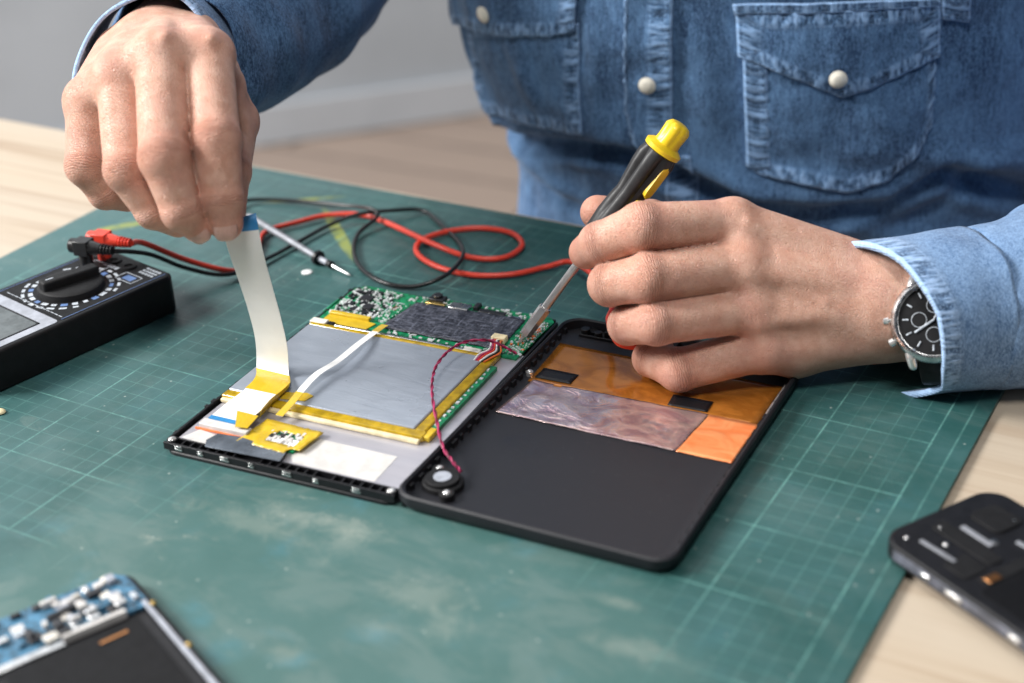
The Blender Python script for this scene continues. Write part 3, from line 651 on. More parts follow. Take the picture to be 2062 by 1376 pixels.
b = B(); b.lathe(pb_, pc_, [(-.1, .30), (0, .46), (.22, .46), (.3, .28)], 24); b.lathe(pb_, pc_, [(1.0, .20), (1.35, .24), (1.45, .14)], 20); b.build('finger_guard', 'black', blk)
b = B(); b.lathe(pb_, pc_, [(.28, .20), (1.05, .18)], 16); b.build('probe_sleeve', 'grey', blk)
l2 = np.linalg.norm(pc_-pb_); b = B(); b.lathe(pb_, pc_, [(1.4, .10), (l2-.3, .09), (l2, .02)], 14); b.build('probe_tip', 'steel', blk)

# ------------------------------------------------------------------ screwdriver
tip = D(1046, 690, 81.25); end = D(1372, 250, 76.2); ax = (end-tip)/np.linalg.norm(end-tip); LS = np.linalg.norm(end-tip)
SD = Thing('screwdriver', 'slim black and yellow screwdriver held in the hand, its tip on the circuit board', 'screwdriver', tip, 0)
z0 = np.zeros(3)
sp_ = 3.6
b = B(); b.lathe(z0, ax, [(0, .06), (.02, .10), (.5, .14), (.55, .30), (.62, .33), (2.3, .36), (2.4, .34)], 6); b.lathe(z0, ax, [(2.4, .35), (2.5, .33), (2.52, .2)], 24); b.build('bit_holder', 'steel', SD)
b = B(); b.lathe(z0, ax, [(2.3, .23), (6.0, .23)], 20); b.build('shaft', 'steel', SD)
HL = LS-1.75
b = B(); b.lathe(z0, ax, [(5.7, .22), (5.8, .45), (6.4, .62), (7.6, .86), (8.6, .93, .10), (9.6, .88, .18), (10.2, .80, .10), (10.8, .88, .16), (11.8, 1.02, .24), (HL-.4, 1.06, .22), (HL, .94, .05), (HL+.02, .5)], 60, 6, 1); hd = b.build('handle', 'grip', SD)
b = B(); b.lathe(z0, ax, [(HL, .60), (HL+.05, 1.0), (HL+.28, 1.03), (HL+.42, .84), (HL+.50, .68), (HL+.75, .66, .10), (HL+1.45, .70, .14), (HL+1.66, .56, .12), (HL+1.74, .36), (HL+1.74, .01)], 48, 6, 1); b.build('end_cap', 'yellow', SD)
side = CR*.72-CU*.15-CF*.68; side = side-ax*(side@ax); side /= np.linalg.norm(side); oth = np.cross(ax, side)
for t0, t1, w, r in ((HL-2.3, HL-.35, .27, 1.02), (HL-3.3, HL-2.55, .24, .93)):
    V, Fc = [], []; n = 14
    for i in range(n+1):
        f = i/n; t_ = t0+(t1-t0)*f; ww = w*math.sqrt(max(0, 1-(2*f-1)**6))
        for s_ in (-1, -.4, .4, 1): V.append(ax*t_+side*(r+.06-.03*abs(s_)**2)+oth*ww*s_)
        for s_ in (1, -1): V.append(ax*t_+side*(r-.2)+oth*ww*s_)
    for i in range(n):
        for k in range(6): Fc.append((i*6+k, i*6+(k+1) % 6, (i+1)*6+(k+1) % 6, (i+1)*6+k))
    Fc += [tuple(range(6))[::-1], tuple(range(n*6, n*6+6))]
    b = B(); b.add(V, Fc); b.build('grip_inlay', 'yellow', hd)

# ------------------------------------------------------------------ the two phones in front, small bits
def phone_left():
    a = P(250, 1140, .9); c = P(470, 1395, .9); dy = (a-c); dy[2] = 0; dy /= np.linalg.norm(dy); ang = math.degrees(math.atan2(dy[1], dy[0]))-90
    # local: origin at far right corner, x to the left is negative, y negative towards the viewer
    F = Thing('opened_phone', 'opened phone with a blue circuit board at its top end, in the bottom left corner', 'phone', (a[0], a[1], .02), ang)
    b = B(); b.prism(rrect(-7.2, .15, -14.2, .15, .9), 0, .62, .12); b.build('chassis', 'black', F, bev=.06)
    b = B(); b.bx(-6.6, -.9, -13.4, -3.4, .62, .74); b.build('battery_bay', 'glassdark', F, bev=.1)
    b = B(); b.prism([(-6.8, -3.0), (-.35, -3.0), (-.15, -2.6), (-.15, -.6), (-.6, -.1), (-6.5, -.1), (-6.8, -.5)], .62, .80); p = b.build('circuit_board', 'pcbblue', F, bev=.02)
    b = B(); b.bx(-.42, -.20, -13.5, -2.7, .70, .88); b.build('side_strip', 'grey', F, bev=.05)
    for yy in (-2.9, -6.3): 
        b = B(); b.ell((-.02, yy, .66), (.16, .16, .12), 12, True); b.build('screw', 'gold', F)
    for k in range(58):
        x, y = random.uniform(-6.5, -.5), random.uniform(-2.8, -.3); w, l, h = random.uniform(.2, .7), random.uniform(.15, .55), random.uniform(.1, .34)
        b = B(); b.box((x, y, .80+h/2), (w, l, h), random.choice((0, .0, .1))); b.build('component', random.choice(['metal', 'grey', 'whiteplate', 'chip', 'pcbblue', 'grey', 'lumen', 'foam', 'metal', 'chip']), p, bev=.03)
    b = B(); b.bx(-3.9, -1.2, -3.12, -2.85, .62, .98); b.build('shield_edge', 'whiteplate', p, bev=.03)
    b = B(); b.bx(-6.8, -3.9, -3.4, -3.02, .62, .82); b.build('shield_edge', 'metal', p, bev=.03)
    b = B(); b.box((-2.2, -4.1, .76), (1.2, .14, .03), .05); b.build('contact_strip', 'copper', F)
phone_left()
def phone_right():
    a = P(1932, 1000, 1.25); c = P(1775, 1070, 1.25); e = P(2062, 1230, 1.3)
    dx = a-c; w = np.linalg.norm(dx[:2]); ang = math.degrees(math.atan2(dx[1], dx[0]))
    dl = P(2062, 1040, 1.25)-a; al = math.degrees(math.atan2(dl[1], dl[0])); 
    dl2 = P(2050, 1285, 1.1)-P(1790, 1105, 1.1); al2 = math.degrees(math.atan2(dl2[1], dl2[0]))
    F = Thing('phone_frame', 'black stripped phone frame with a silver side, lying over the right edge of the mat', 'phone', (c[0], c[1], .25), al2)
    # local: x along the long side away from the far end; y across (positive = away from the viewer)
    hw = 6.6
    b = B(); b.prism(rrect(-.1, 13.5, -.1, hw, 1.1), .0, .80, .1); b.build('chassis', 'black', F, bev=.08)
    b = B(); b.bx(.9, 12.6, -.16, -.08, .18, .62); b.build('side_band', 'sideband', F, bev=.05)
    for x, w_ in ((2.5, .5), (3.9, .9), (7.2, .6)):
        b = B(); b.bx(x, x+w_, -.21, -.15, .30, .52); b.build('side_button', 'metal', F, bev=.03)
    b = B(); b.prism(rrect(5.0, 13.0, .5, hw-.6, .3), .80, .83); b.build('battery_bay', 'glassdark', F)
    b = B(); b.bx(4.4, 5.0, 1.0, hw-1, .80, .86); b.build('bay_edge', 'blacksoft', F, bev=.02)
    b = B(); b.bx(4.55, 4.95, 1.2, 1.9, .86, .90); b.build('contact', 'copper', F, bev=.02)
    for x, y, l, w_, an in ((1.6, 1.1, 1.9, .20, .05), (1.8, 3.2, 1.7, .28, 0.0), (3.7, 4.3, 1.0, .22, .1), (5.2, 6.2, 1.5, .18, 0)):
        b = B(); b.box((x+l*.3, y, .84), (l, w_, .08), an); b.build('contact_strip', 'sideband2', F, bev=.03)
    for x, y, r in ((.75, .75, .13), (2.0, 1.75, .15), (3.0, 3.45, .22), (1.0, 2.4, .10), (2.4, 5.3, .13), (4.7, 5.3, .18)):
        b = B(); b.ell((x, y, .80), (r, r, .09), 12, True); b.build('screw', 'metal', F)
    b = B(); b.prism(rrect(.7, 4.1, 2.1, 2.9, .2), .80, .86); b.prism(rrect(1.0, 2.7, 4.0, 5.6, .3), .80, .88); b.prism(rrect(2.9, 4.2, .6, 1.9, .2), .80, .85); b.build('inner_plate', 'blacksoft', F, bev=.02)
phone_right()
c = P(618, 549, .02); b = B(); b.lathe((0, 0, 0), (0, 0, 1), [(0, .33), (.04, .33), (.06, .30)], 24); dk = b.build('sticker_dot', 'white'); dk.location = Vector(c)*S
tag(dk, 'small round white disc lying on the mat between the ribbon cable and the probe tip', 'disc')
c = P(-3, 832, .02); b = B(); b.ell((0, 0, .05), (.4, .3, .18), 12, True); dk = b.build('crumb', 'cream'); dk.location = Vector(c)*S
tag(dk, 'tiny cream scrap on the mat at the left edge below the multimeter', 'scrap')

# ------------------------------------------------------------------ the person: distance-field hands
def surface_nets(Fv, o, h):
    S_ = Fv < 0; nx, ny, nz = Fv.shape
    cnt = np.zeros((nx-1, ny-1, nz-1), np.int8)
    offs = [(i, j, k) for i in (0, 1) for j in (0, 1) for k in (0, 1)]
    for i, j, k in offs: cnt += S_[i:nx-1+i, j:ny-1+j, k:nz-1+k]
    idx = np.argwhere((cnt > 0) & (cnt < 8)); vals = np.stack([Fv[idx[:, 0]+i, idx[:, 1]+j, idx[:, 2]+k] for i, j, k in offs], 1)
    acc = np.zeros((len(idx), 3)); num = np.zeros(len(idx))
    for a in range(8):
        for c in range(a+1, 8):
            da = np.array(offs[c])-np.array(offs[a])
            if abs(da).sum() != 1: continue
            va, vc = vals[:, a], vals[:, c]; mk = (va < 0) != (vc < 0); t_ = np.where(mk, va/(va-vc+1e-12), 0)
            acc += mk[:, None]*(np.array(offs[a])+t_[:, None]*da); num += mk
    V = (idx+acc/num[:, None])*h+o
    im = -np.ones(cnt.shape, np.int64); im[idx[:, 0], idx[:, 1], idx[:, 2]] = np.arange(len(idx)); Q_ = []
    for ax_ in range(3):
        sl = [slice(1, -1)]*3; A = [slice(1, n-1) for n in Fv.shape]; A[ax_] = slice(0, Fv.shape[ax_]-1); C = list(A); C[ax_] = slice(1, Fv.shape[ax_])
        s0, s1 = S_[tuple(A)], S_[tuple(C)]; e = np.argwhere(s0 != s1); base = e.copy()
        for d_ in range(3):
            if d_ != ax_: base[:, d_] += 1
        u, w = [(1, 2), (2, 0), (0, 1)][ax_]
        def cell(du, dw):
            c_ = base.copy(); c_[:, u] += du; c_[:, w] += dw; return im[c_[:, 0], c_[:, 1], c_[:, 2]]
        q = np.stack([cell(-1, -1), cell(0, -1), cell(0, 0), cell(-1, 0)], 1)
        fl_ = s1[e[:, 0], e[:, 1], e[:, 2]]; q[fl_] = q[fl_][:, ::-1]; Q_.append(q)
    Q_ = np.concatenate(Q_); Q_ = Q_[(Q_ >= 0).all(1)]
    return V, Q_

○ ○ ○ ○

Requirements –
Could the lines from the top of the material through the line with "l2 = np.linalg.norm(pc_-pb_);" be repeated exactly, pictures left out?

Response below –
The Blender Python script for this scene continues. Write part 3, from line 651 on. More parts follow. Take the picture to be 2062 by 1376 pixels.
b = B(); b.lathe(pb_, pc_, [(-.1, .30), (0, .46), (.22, .46), (.3, .28)], 24); b.lathe(pb_, pc_, [(1.0, .20), (1.35, .24), (1.45, .14)], 20); b.build('finger_guard', 'black', blk)
b = B(); b.lathe(pb_, pc_, [(.28, .20), (1.05, .18)], 16); b.build('probe_sleeve', 'grey', blk)
l2 = np.linalg.norm(pc_-pb_); b = B(); b.lathe(pb_, pc_, [(1.4, .10), (l2-.3, .09), (l2, .02)], 14); b.build('probe_tip', 'steel', blk)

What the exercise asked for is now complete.